Diesel and jet fuel also under pressure. While gasoline prices have captured headlines, the crisis extends across the entire refined products spectrum. The Guardian reports that diesel and jet fuel remain at or near their highs, with jet fuel particularly tight in European markets that relied on now-mothballed Middle Eastern refineries. Diesel's role in global freight, agriculture, and industrial activity makes its elevation a secondary inflationary channel that could persist well beyond any resolution of the gasoline crisis. (FACT: The Guardian — "Even if the Iran war ended today, US fuel prices aren't likely to normalize this year," May 23, 2026.)

Demand side resilience. Despite the price shock, US gasoline demand has proven resilient thus far. The EIA's Weekly Petroleum Status Report for the week ending May 15 showed a gasoline inventory draw of 1.55 million barrels — indicating that consumption remains robust even at elevated price levels.
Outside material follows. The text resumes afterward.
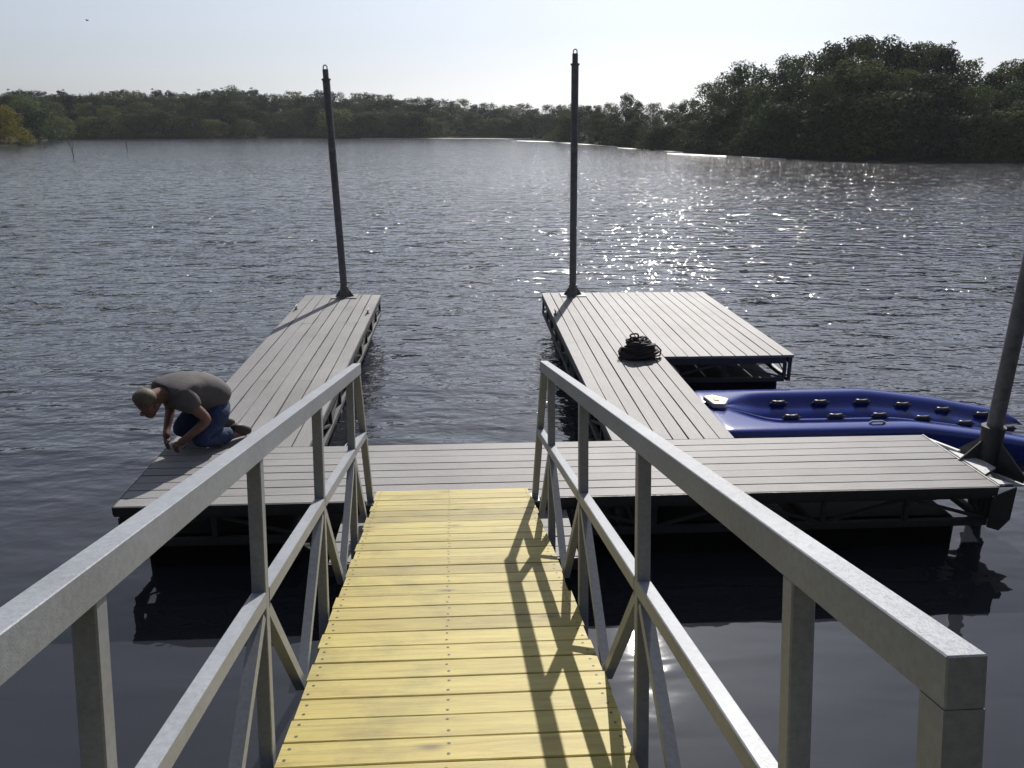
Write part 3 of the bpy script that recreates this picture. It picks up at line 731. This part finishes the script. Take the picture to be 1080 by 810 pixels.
# ------------------------------------------------------------------ rope pile
def rope_pile():
    b = MB(); rr = random.Random(12); cx, cy = 2.03, 9.08
    def loop(c, ra, rb, rot, tilt, r=.017, n=22, z0=0, wob=.12, arc=1.0):
        pts = []; ph = rr.uniform(0, 6)
        for i in range(n+1):
            a = 2*pi*arc*i/n; k = 1+wob*sin(3*a+ph)*rr.uniform(.6, 1)
            p = Vector((cos(a)*ra*k, sin(a)*rb*k, .012*sin(2*a+ph)))
            p = Quaternion((cos(rot), sin(rot), 0), tilt) @ p
            q = Vector((c[0], c[1], z0)) + p; q.z = max(q.z, r+.002); pts.append(q)
        b.tube(pts, r, 7)
    for lv in range(10):
        z = .02+lv*.024; k = (1-(lv/11)**2)**.5
        for j in range(6):
            loop((cx+rr.uniform(-.035, .035), cy+rr.uniform(-.03, .03)), .235*k*rr.uniform(.3, 1.0), .17*k*rr.uniform(.35, 1.0), rr.uniform(0, 6), rr.uniform(-.4, .4), r=rr.choice((.014, .018, .022)), z0=z)
    for j in range(7): loop((cx+rr.uniform(-.1, .1), cy+rr.uniform(-.08, .08)), rr.uniform(.05, .1), rr.uniform(.05, .08), rr.uniform(0, 6), rr.uniform(.5, 1.3), r=.016, z0=.22)
    # free loops: standing eye at top left, one each side, tail on deck
    loop((cx-.06, cy+.02), .055, .03, 0, 1.35, r=.012, z0=.31, wob=.05)
    b.tube([(cx-.05, cy, .2), (cx-.065, cy+.01, .27), (cx-.06, cy+.02, .30)], [.03, .025, .02], 8)
    b.tube([(cx-.19, cy, .12), (cx-.25, cy-.01, .15), (cx-.275, cy-.02, .10), (cx-.24, cy-.03, .03), (cx-.18, cy-.03, .02)], .010, 7)
    b.tube([(cx+.17, cy+.02, .17), (cx+.24, cy+.0, .17), (cx+.295, cy-.02, .11), (cx+.28, cy-.04, .04), (cx+.21, cy-.05, .03)], .012, 7)
    b.tube([(cx+.18, cy-.06, .02), (cx+.24, cy-.10, .014), (cx+.29, cy-.08, .014), (cx+.27, cy-.05, .014)], .010, 7)
    b.tube([(cx-.16, cy-.08, .02), (cx-.24, cy-.10, .014), (cx-.26, cy-.15, .014)], .010, 7)
    for p in b.v: p.x = cx+(p.x-cx)*.88; p.y = cy+(p.y-cy)*.88; p.z *= .84
    o = b.build('rope_pile', M['rope'], smooth=True)
    return o
tag(rope_pile(), 'dark heap of coiled rope lying on the right dock finger', 'rope')

# ------------------------------------------------------------------ kneeling man
O = Vector((-2.30, 6.57, 0)); FW = Vector((-.72, -.69, 0)).normalized(); LS = Vector((-FW.y, FW.x, 0))
def Lp(f, s, z): return O + FW*f + LS*s + Vector((0, 0, z))
def skin(chains, sub=2):
    """chains: lists of (key, (f,s,z), radius); equal keys share a vertex; returns a mesh grown with the Skin modifier"""
    idx = {}; vs = []; rs = []; es = []
    for ch in chains:
        prev = None
        for key, p, r in ch:
            if key not in idx: idx[key] = len(vs); vs.append(Lp(*p)); rs.append(r)
            if prev is not None: es.append((prev, idx[key]))
            prev = idx[key]
    me = bpy.data.meshes.new('tmp'); me.from_pydata([tuple(v) for v in vs], es, [])
    ob = bpy.data.objects.new('tmp', me); COL.objects.link(ob)
    sm = ob.modifiers.new('skin', 'SKIN'); sm.use_smooth_shade = True
    if not me.skin_vertices: 
        bm = bmesh.new(); bm.from_mesh(me); bm.verts.layers.skin.verify(); bm.to_mesh(me); bm.free()
    for i, r in enumerate(rs):
        d = me.skin_vertices[0].data[i]; d.radius = r if isinstance(r, tuple) else (r, r); d.use_root = (i == 0)
    ss = ob.modifiers.new('sub', 'SUBSURF'); ss.levels = sub; ss.render_levels = sub
    dg = bpy.context.evaluated_depsgraph_get(); dg.update()
    out = bpy.data.meshes.new_from_object(ob.evaluated_get(dg))
    bpy.data.objects.remove(ob); bpy.data.meshes.remove(me)
    return out
def join(meshes, name, mat, parent):
    bm = bmesh.new()
    for x in meshes: bm.from_mesh(x)
    off = root_loc(parent)
    bmesh.ops.translate(bm, verts=bm.verts, vec=-off)
    me = bpy.data.meshes.new(name); bm.to_mesh(me); bm.free(); me.materials.clear(); me.materials.append(mat)
    for p in me.polygons: p.use_smooth = True; p.material_index = 0
    return link(name, me, parent)
man = empty('person', O, 'man in grey t-shirt and jeans kneeling bent over at the dock edge', 'person')
PEL, W1, W2, CH, NB = (-.24, 0, .32), (-.18, 0, .42), (-.05, 0, .48), (.09, 0, .505), (.20, 0, .51)
HB, HC, HT = (.265, 0, .505), (.335, 0, .465), (.415, 0, .415)
def arm(s):
    sg = 1 if s > 0 else -1
    if s > 0: return (.13, .18, .495), (-.02, .265, .285), (.14, .17, .15), (.185, .11, .095)
    return (.13, -.18, .495), (.05, -.26, .29), (.16, -.14, .15), (.20, -.08, .095)
bc = [[('p', PEL, .10), ('w1', W1, .095), ('w2', W2, .10), ('c', CH, .09), ('n', NB, .068), ('hb', HB, .066), ('hc', HC, .118), ('ht', HT, .100)]]
for s in (1, -1):
    sh, el, wr, pa = arm(s)
    bc.append([('c', CH, .09), (f'sh{s}', sh, .058), (f'el{s}', el, .047), (f'wr{s}', wr, .031), (f'pa{s}', pa, .034)])
    bc.append([('p', PEL, .10), (f'hip{s}', (-.22, .11*s, .32), .085), (f'kn{s}', (.06, .185*s, .075), .068), (f'an{s}', (-.31, .14*s, .06), .042), (f'to{s}', (-.43, .14*s, .045), .035)])
parts = [skin(bc)]
# nose, ears, chin
parts.append(skin([[('a', (.385, 0, .40), .03), ('b', (.400, 0, .378), .018), ('c', (.402, 0, .366), .010)]]))
parts.append(skin([[('a', (.32, 0, .41), .06), ('b', (.345, 0, .355), .045), ('c', (.352, 0, .338), .03)]]))
for s in (1, -1): parts.append(skin([[('a', (.315, .085*s, .455), .014), ('b', (.31, .108*s, .465), .028), ('c', (.325, .104*s, .43), .015)]]))
for s in (1, -1):
    pa = Vector(arm(s)[3]); d = (pa-Vector(arm(s)[2])).normalized()
    for k, (off, ln) in enumerate(((-.027, .062), (-.010, .074), (.009, .070), (.026, .056))):
        a = pa+Vector((0, off, 0)); m1 = a+d*ln*.5+Vector((0, 0, -.004)); m2 = a+d*ln*.75+Vector((-.008, 0, -.03)); m3 = m2+Vector((-.012, 0, -.022))
        parts.append(skin([[('a', tuple(a), .0095), ('b', tuple(m1), .009), ('c', tuple(m2), .0085), ('d', tuple(m3), .007)]], 1))
    a = pa+Vector((-.02, -.03*s, 0)); parts.append(skin([[('a', tuple(a), .011), ('b', tuple(a+Vector((.03, -.025*s, -.012))), .0105), ('c', tuple(a+Vector((.055, -.02*s, -.035))), .008)]], 1))
join(parts, 'body', M['skin'], man)
sc_ = [[('b', (-.26, 0, .31), .158), ('p', (-.225, 0, .37), .175), ('w1', (-.14, 0, .43), .195), ('w2', (-.02, 0, .475), .198), ('c', CH, .172), ('n', (.185, 0, .525), .095)]]
for s in (1, -1):
    sh, el, *_ = arm(s); mid = tuple(a+(b-a)*.62 for a, b in zip(sh, el))
    sc_.append([('c', CH, .172), (f's{s}', sh, .108), (f'm{s}', mid, .086)])
join([skin(sc_)], 'shirt', M['shirt'], man)
jc = [[('w', (-.24, 0, .40), .140), ('p', (-.26, 0, .31), .15)]]
for s in (1, -1): jc.append([('p', (-.26, 0, .31), .15), (f'h{s}', (-.19, .115*s, .29), .125), (f'k{s}', (.06, .185*s, .092), .096), (f'a{s}', (-.28, .145*s, .07), .066)])
join([skin(jc)], 'jeans', M['jeans'], man)
for s in (1, -1):
    join([skin([[('a', (-.25, .14*s, .075), .052), ('b', (-.33, .14*s, .08), .055), ('c', (-.40, .14*s, .065), .048), ('d', (-.455, .14*s, .04), .03)], [('b', (-.33, .14*s, .08), .055), ('h', (-.36, .14*s, .14), .042)]])], 'boot', M['boot'], man)
join([skin([[('a', (.275, 0, .548), .075), ('b', (.348, 0, .495), .118), ('c', (.428, 0, .440), .102)]])], 'hair', M['hair'], man)

# ------------------------------------------------------------------ hazy air
b = MB(); b.box((-1300, -1300, -4.0), (1300, 1300, 27.0)); hz = b.build('haze', None)
hm = bpy.data.materials.new('thin lake haze'); hm.use_nodes = True; t = hm.node_tree
t.nodes.remove(t.nodes['Principled BSDF']); pv = t.nodes.new('ShaderNodeVolumePrincipled')
pv.inputs['Color'].default_value = (.86, .90, .98, 1); pv.inputs['Density'].default_value = HAZE; pv.inputs['Anisotropy'].default_value = .35
t.links.new(pv.outputs[0], t.nodes['Material Output'].inputs['Volume'])
hz.data.materials.clear(); hz.data.materials.append(hm); hz['kind'] = 'stuff'

# ------------------------------------------------------------------ stakes in the water, bird
def stake(u, v, h, label, fork=False):
    q = ray(u, v); t = (ZW-CAM.z)/q.z; p = CAM+q*t
    b = MB(); r = .045
    b.tube([p+Vector((.12, 0, -.5)), p+Vector((.02, 0, h*.45)), p+Vector((-.25 if fork else .03, 0, h))], [r, r*.9, r*.5], 6)
    if fork: b.tube([p+Vector((.02, 0, h*.4)), p+Vector((.22, 0, h*.85))], [r*.7, r*.4], 6)
    tag(b.build('stake', M['stick']), label, 'stake', 'stakes standing in the lake')
stake(77, 166, 1.5, 'forked dead branch sticking up from the lake on the left', True)
stake(47, 156.5, .9, 'short stick in the lake nearest the yellow-green bush')
stake(134, 159, 1.3, 'thin upright stick in the lake right of the forked branch')
b = MB(); q = ray(92, 21.5).normalized(); p = CAM+q*190
b.tube([p+Vector((-.3, 0, .02)), p+Vector((-.12, 0, 0)), p+Vector((.1, 0, 0)), p+Vector((.3, 0, .02))], [.02, .08, .09, .03], 8)
tag_b = empty('bird', p, 'tiny dark bird flying high in the left of the sky', 'bird'); b.build('body', M['bird'], tag_b, smooth=True)
for s in (1, -1):
    b = MB(); b.prism([p+Vector((.1, .03*s, .03)), p+Vector((.05, .35*s, .16)), p+Vector((-.08, .7*s, .06)), p+Vector((-.08, .3*s, .1)), p+Vector((-.1, .03*s, .03))], (0, 0, .02)); b.build('wing', M['bird'], tag_b)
Refineries are "running hard and using up a lot of oil" (FACT: Investing.com — The Energy Report, May 20, 2026), but global crude feedstock shortages are beginning to constrain output, particularly in Asia and Europe where Middle Eastern crude supplies have been cut off.

What this means for buyers

The Memorial Day price spike is a structural, not a seasonal phenomenon. Fuel procurement teams should not expect the typical post-summer easing. With the EIA assuming the Strait of Hormuz remains effectively closed through late May and shipping only gradually picking up in June, near-term RBOB pricing remains skewed to the upside. Hedging strategies should account for $3.50–$4.50/gal RBOB scenarios through Q3 2026, with the risk of $5/gal retail gasoline if diplomatic progress stalls.